The telecom operator, which will declare March quarter earnings on 30 May, is expected to report a net loss of ₹7,162.5 crore—an average of six brokerage firms’ estimates—slightly narrower year-on-year but widening sequentially. Its loss stood at ₹6,609 crore in the preceding quarter and ₹7,675 crore in the year-ago period.
Revenue is projected to come in at ₹11,030 crore, reflecting a 4% improvement from the year-ago period but down marginally from ₹11,117 crore in the preceding quarter.
Better network, slower subscriber churn
A sequential widening of losses is expected due to higher operating costs from expanding the network footprint. Besides, weaker revenue growth owing to continuous subscriber loss is also expected to weigh on Vodafone Idea’s financials.
A weak top line and higher expenses are also expected to affect the company’s earnings before interest, taxes, depreciation and amortisation (Ebitda). “We expect Ebitda to decline 5.2% on-quarter/ +3.1% on-year to ₹4,470 crore on a dip in revenue, and operating cost is likely to rise from expansion in network footprint,” said analysts at ICICI Securities in a note dated 5 April.
Vodafone Idea has been improving its 4G services and has also started rolling out 5G, with Mumbai, Chandigarh, and Patna being the first circles. On 15 May, the company launched 5G in Delhi and said it was targeting to expand the services in all 17 circles by August 2025.
Analysts expect the company to spend the guided ₹8,000 crore capex in the second half of 2024-25, implying a sharp increase in capex in the March quarter.
Even though the company has been losing subscribers for some time, analysts said an improvement in the network could slow its subscriber churn. Compared to the loss of 5 million subscribers each in the September and December quarters, the company’s subscriber churn is expected to slow down to around 2.5 million in the March quarter, according to analysts’ estimates.

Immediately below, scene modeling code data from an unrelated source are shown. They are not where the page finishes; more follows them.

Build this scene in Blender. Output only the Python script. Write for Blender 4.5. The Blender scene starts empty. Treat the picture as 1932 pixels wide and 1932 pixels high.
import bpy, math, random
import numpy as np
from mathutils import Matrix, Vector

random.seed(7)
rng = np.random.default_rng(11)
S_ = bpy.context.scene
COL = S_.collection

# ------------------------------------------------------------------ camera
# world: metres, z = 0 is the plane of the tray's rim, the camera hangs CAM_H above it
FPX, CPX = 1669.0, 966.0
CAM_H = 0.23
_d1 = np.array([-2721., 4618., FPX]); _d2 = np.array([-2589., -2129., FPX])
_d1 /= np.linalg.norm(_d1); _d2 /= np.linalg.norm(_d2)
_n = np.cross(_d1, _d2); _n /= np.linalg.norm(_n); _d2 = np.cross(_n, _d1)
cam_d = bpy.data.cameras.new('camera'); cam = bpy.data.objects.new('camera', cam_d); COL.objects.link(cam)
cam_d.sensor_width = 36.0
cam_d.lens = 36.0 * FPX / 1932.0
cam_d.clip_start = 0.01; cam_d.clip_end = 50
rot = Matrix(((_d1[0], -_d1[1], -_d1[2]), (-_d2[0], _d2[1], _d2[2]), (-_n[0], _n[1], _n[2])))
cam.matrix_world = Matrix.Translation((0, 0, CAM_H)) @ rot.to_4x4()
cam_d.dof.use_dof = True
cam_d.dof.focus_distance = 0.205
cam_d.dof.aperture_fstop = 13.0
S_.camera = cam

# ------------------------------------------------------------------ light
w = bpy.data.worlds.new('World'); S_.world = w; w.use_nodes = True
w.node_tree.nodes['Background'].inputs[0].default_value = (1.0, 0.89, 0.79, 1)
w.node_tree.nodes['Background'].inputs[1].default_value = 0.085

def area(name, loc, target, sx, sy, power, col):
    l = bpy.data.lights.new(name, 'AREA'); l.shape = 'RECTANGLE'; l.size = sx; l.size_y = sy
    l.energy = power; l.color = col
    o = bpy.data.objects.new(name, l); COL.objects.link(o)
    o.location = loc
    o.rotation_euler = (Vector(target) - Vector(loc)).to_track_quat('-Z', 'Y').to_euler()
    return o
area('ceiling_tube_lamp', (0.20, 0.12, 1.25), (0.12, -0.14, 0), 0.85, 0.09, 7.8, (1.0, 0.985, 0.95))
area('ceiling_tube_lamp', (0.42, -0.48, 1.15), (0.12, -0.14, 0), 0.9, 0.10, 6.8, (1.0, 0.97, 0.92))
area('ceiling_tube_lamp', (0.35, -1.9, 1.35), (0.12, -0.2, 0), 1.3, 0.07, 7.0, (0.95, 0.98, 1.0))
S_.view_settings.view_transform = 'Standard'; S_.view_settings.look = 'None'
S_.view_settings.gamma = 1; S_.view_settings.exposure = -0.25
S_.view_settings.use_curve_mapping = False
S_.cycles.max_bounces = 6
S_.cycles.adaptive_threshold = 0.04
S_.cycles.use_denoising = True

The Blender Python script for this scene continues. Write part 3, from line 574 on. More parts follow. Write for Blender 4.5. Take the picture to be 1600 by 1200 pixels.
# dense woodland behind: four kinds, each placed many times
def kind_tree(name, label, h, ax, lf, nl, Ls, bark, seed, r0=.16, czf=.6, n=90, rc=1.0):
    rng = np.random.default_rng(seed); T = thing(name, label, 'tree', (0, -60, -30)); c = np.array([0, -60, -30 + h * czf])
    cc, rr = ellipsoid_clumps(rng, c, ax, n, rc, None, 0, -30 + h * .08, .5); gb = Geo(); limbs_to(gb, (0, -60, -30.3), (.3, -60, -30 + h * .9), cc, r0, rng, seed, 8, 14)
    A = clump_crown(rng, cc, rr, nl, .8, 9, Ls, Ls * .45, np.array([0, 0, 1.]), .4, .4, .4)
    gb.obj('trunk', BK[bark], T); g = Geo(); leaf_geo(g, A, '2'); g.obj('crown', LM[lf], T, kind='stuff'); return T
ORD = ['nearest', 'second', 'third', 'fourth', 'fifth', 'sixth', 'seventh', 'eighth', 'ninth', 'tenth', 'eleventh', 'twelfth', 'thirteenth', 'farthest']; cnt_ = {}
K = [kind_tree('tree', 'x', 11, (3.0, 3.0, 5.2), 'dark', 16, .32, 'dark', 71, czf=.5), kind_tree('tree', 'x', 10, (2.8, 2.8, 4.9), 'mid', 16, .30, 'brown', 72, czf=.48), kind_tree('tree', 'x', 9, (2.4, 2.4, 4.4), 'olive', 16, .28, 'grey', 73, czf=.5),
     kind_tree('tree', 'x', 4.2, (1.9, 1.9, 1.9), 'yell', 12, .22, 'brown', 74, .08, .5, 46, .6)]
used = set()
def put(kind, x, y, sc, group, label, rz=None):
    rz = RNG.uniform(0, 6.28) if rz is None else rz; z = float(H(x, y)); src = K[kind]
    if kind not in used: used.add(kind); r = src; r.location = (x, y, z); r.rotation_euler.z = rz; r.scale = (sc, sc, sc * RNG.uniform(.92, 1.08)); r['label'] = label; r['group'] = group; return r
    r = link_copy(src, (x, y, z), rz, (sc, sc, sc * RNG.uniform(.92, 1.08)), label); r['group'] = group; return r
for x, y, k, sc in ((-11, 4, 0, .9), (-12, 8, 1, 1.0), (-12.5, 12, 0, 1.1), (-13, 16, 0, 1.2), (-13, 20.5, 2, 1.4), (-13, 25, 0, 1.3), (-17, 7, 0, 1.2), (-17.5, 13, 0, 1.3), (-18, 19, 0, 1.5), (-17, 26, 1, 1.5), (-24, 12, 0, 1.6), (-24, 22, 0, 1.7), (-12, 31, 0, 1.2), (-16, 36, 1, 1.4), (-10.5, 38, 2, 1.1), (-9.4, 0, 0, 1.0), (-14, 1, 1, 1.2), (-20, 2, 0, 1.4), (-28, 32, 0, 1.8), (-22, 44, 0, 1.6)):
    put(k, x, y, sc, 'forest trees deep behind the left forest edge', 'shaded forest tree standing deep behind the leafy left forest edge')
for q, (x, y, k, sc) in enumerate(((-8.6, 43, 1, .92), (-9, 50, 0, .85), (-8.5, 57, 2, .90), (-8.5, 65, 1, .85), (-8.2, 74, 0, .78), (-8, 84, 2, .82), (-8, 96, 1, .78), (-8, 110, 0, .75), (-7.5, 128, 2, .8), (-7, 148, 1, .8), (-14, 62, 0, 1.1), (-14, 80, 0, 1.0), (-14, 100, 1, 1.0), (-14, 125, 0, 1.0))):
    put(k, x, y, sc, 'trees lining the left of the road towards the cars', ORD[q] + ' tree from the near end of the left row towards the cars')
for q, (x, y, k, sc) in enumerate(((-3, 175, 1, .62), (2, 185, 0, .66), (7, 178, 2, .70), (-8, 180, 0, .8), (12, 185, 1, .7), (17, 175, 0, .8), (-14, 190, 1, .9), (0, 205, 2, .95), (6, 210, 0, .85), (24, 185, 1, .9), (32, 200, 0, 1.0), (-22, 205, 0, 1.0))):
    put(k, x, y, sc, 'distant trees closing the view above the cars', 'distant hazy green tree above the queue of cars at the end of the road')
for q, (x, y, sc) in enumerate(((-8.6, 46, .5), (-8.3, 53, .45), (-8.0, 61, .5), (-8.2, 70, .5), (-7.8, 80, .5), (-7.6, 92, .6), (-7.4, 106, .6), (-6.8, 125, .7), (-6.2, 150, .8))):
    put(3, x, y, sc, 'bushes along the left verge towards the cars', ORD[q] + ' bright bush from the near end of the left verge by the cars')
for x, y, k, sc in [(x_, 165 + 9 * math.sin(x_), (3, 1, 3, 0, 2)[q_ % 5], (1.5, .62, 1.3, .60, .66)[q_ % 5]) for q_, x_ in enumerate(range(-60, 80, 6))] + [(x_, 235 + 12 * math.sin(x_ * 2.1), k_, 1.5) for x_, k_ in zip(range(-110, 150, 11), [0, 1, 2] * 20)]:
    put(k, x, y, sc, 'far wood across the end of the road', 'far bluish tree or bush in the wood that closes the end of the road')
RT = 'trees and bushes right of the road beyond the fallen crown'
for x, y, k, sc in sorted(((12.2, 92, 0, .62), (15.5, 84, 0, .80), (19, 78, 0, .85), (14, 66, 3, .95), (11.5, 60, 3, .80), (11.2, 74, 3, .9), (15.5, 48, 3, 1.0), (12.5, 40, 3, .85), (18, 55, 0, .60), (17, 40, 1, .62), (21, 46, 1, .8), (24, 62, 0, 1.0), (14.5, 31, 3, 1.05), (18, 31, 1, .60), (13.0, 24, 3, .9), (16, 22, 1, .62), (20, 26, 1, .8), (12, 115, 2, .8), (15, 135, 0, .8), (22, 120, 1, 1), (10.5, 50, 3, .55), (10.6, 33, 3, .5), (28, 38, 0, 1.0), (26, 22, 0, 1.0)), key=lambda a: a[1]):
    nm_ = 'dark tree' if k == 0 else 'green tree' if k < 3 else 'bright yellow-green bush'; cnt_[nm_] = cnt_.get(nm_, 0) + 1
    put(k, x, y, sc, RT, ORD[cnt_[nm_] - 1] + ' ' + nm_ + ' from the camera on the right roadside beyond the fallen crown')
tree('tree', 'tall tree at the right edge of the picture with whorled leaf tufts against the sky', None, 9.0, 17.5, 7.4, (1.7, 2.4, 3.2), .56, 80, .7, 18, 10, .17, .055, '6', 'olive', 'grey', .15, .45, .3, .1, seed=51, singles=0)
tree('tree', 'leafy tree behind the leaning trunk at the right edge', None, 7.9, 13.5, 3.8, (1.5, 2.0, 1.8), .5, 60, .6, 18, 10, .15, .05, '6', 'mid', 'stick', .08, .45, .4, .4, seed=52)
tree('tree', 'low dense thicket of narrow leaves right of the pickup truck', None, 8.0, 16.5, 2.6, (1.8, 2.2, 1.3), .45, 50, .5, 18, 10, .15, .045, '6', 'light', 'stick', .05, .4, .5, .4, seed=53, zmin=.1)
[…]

This is because of network improvement starting November 2024 and an increase in the company’s 4G subscribers. The company is experiencing churn among the lower-end revenue users. As of December end, Vodafone Idea had 200 million mobile subscribers.
“We believe that Vodafone Idea is still some point away from showing positive net adds. We expect Q4 Arpu (average revenue per user) to be largely flat on-quarter,” said analysts at BofA Securities in a 7 April note.
An average of six brokerage firms’ estimates shows that Vodafone Idea’s Arpu is expected to increase marginally to ₹164 from ₹163 in the previous quarter. A largely flat Arpu can be attributed to two fewer days during the March quarter, which offset the benefit of the company’s improved subscriber mix. Further, the July 2024 tariff hike has completely passed through the company’s Arpu by end-Q3FY25, analysts at JM Financial said in a 4 April note.
AGR spectre
When the company reports its earnings on Friday, investors will closely look for its commentary on the AGR dues, any clarity from the government on possible relief, fundraising prospects, the company’s sustainability post 2025-26, and future tariff hikes.
In a 27 May exchange filing, Vodafone Idea said it would also consider and evaluate any and all proposals for raising funds in one or more tranches, either by way of a rights issue or further public offer or private placement (including preferential allotment or qualified institutions placement) or through any other permissible mode, in its board meet on Friday.
On 17 April, Vodafone Idea submitted a representation to the government, seeking a waiver of interest, penalty, and interest on penalty on its AGR dues. The telco said the AGR liability demand from the government stands at ₹83,400 crore as of March end, with an annual instalment of approximately ₹18,000 crore due starting 31 March 2026 for the next six years. In comparison, Vodafone Idea generated ₹8,400-9,200 crore cash annually in the last three years.
In a court petition, it said it would not be able to operate beyond the current fiscal year without bank funding, which remains elusive as lenders remain wary of its dues linked to AGR. The Supreme Court, however, dismissed the plea on 19 May.
Vodafone Idea has been trying to raise bank funding of ₹25,000 crore for quite some time now. However, banks want the AGR matter resolved before processing further loans. “The government may have to extend the moratorium or increase its stake in the telco,” said analysts at IIFL Capital in a 20 May note.
In March, the government offered another reprieve to the company by converting an additional ₹36,950 crore worth of statutory dues into equity. The second dues conversion took the government’s stake in Vodafone Idea to 49%.